Some young people believe that there really is a future for the human family. Many more believe that it is too late to avoid world disaster. “I have now accepted the fact that there quite possibly will be an ‘end of time,’” lamented one teenager.
For some, skepticism and confusion about the future has led to suicide. Long ago a wise man wrote: “Where there is no vision a people runs wild.” (Proverbs 29:18, The Bible in Living English) Without a reliable “vision” to give hope for the future, many youths adopt a way of life shaped by the philosophy of “let us eat and drink, for tomorrow we are to die.” (1 Corinthians 15:32) Some turn to drug abuse, sexual promiscuity, putting love of pleasure first, retreating into fantasy worlds, wanting to have it “all” now because there may not be a “later.” For them, “planning seems pointless, and ordinary values and ideals appear naive,” say Drs. Beardslee and Mack, two noted psychiatrists.a
This sense of hopelessness breeds the New Wave youth. Perhaps you have seen them with their bizarre clothes, multicolor hair that is cut in strange shapes, skin pierced with safety pins, and men with earrings. They are driven by an overwhelming feeling of exclusion and therefore want nothing to do with society. “Some things that we do may look outrageous,” said one New Wave youth, “but it is the only way left to us to say we are not part of your crazy world.”

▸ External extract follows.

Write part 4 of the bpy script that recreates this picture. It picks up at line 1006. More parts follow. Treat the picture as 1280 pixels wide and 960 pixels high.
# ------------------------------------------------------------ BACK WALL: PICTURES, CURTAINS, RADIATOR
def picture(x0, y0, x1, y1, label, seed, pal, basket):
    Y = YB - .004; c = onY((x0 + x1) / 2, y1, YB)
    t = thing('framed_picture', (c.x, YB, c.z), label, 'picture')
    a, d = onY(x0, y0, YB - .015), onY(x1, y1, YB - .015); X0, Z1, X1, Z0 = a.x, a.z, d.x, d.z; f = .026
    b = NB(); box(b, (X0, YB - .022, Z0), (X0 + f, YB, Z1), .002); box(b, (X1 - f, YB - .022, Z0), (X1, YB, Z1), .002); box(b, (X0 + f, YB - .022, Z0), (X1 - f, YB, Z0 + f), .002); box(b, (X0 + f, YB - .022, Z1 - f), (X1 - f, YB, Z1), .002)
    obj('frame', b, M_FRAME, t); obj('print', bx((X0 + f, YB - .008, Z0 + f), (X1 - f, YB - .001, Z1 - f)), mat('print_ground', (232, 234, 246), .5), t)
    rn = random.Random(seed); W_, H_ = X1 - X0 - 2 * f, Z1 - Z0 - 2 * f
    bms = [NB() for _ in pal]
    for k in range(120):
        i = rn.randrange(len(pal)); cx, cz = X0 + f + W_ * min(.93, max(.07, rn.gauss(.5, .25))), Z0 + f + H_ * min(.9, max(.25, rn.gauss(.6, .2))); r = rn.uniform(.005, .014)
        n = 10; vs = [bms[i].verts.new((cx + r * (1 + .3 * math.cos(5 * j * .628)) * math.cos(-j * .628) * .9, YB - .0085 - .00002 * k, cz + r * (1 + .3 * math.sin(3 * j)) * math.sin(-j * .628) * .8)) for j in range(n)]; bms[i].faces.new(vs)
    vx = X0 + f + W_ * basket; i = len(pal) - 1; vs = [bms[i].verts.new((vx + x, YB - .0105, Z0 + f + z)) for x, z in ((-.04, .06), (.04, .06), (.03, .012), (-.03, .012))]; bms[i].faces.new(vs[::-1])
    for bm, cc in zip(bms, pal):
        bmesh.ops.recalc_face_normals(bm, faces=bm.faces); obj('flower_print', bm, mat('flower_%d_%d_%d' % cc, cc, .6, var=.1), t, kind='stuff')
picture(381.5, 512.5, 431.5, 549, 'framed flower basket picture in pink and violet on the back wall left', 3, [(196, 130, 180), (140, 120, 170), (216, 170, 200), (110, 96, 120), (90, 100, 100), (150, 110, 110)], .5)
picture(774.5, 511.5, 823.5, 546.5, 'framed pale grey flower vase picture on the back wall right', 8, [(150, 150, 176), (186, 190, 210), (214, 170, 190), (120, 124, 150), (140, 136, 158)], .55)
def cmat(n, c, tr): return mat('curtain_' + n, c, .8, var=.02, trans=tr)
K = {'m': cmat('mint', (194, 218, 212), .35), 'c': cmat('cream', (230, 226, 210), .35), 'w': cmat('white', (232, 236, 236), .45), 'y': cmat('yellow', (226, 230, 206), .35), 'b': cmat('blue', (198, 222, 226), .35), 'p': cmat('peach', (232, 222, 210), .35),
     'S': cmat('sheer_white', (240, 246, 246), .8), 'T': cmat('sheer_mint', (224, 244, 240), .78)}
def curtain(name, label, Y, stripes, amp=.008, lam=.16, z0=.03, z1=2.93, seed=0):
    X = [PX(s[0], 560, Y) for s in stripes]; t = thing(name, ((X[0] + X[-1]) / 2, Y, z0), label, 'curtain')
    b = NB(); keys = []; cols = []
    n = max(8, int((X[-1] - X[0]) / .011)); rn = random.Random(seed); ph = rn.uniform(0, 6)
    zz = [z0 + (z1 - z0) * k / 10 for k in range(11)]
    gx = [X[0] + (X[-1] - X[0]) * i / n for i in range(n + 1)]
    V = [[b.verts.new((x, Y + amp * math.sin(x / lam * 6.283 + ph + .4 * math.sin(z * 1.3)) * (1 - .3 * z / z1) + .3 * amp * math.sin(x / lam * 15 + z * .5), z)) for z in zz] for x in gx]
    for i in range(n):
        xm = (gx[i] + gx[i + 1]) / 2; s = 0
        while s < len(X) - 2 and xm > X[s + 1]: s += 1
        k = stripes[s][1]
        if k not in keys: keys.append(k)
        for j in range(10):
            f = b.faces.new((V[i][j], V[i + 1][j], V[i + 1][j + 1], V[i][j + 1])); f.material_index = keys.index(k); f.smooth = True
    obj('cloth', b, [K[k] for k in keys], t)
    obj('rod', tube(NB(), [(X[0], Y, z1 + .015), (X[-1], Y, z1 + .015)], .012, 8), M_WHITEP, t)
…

Other youths who hear the nuclear-annihilation alarm worry. Unlike some adults who can block out their fears of nuclear destruction, youths, with their fertile imagination, cannot. Here is what they say:
● “I don’t feel like going up in smoke.”—Vanessa, 11.
● “When you really sit down and think about it, it puts fear in you. Your life-line is attached to a red button that when it is pushed you explode.”—Dexter, 13.
● “I have nightmares not about a nuclear war, but about nothing being here afterwards.”—Stacey, 14.
Yet other teenagers, though concerned, are not anxious. They are optimistic about their future.
● “Yes, I will have a future.”—Pam, 17.
● “It is impossible for a nuclear holocaust to come.”—Oliver, 17.
● “I don’t have that fear.”—Dashunta, 18.
● “I have the hope of living; I’m glad I have that knowledge.”—Elizabeth, 15.
Why are these youths so confident? What knowledge do they have? They have knowledge of the Bible and its prophecies, so they know why time is running out for this world.
[Footnotes]
a “The Impact on Children and Adolescents of Nuclear Developments,” from the American Psychiatric Association’s publication Psychosocial Aspects of Nuclear Developments.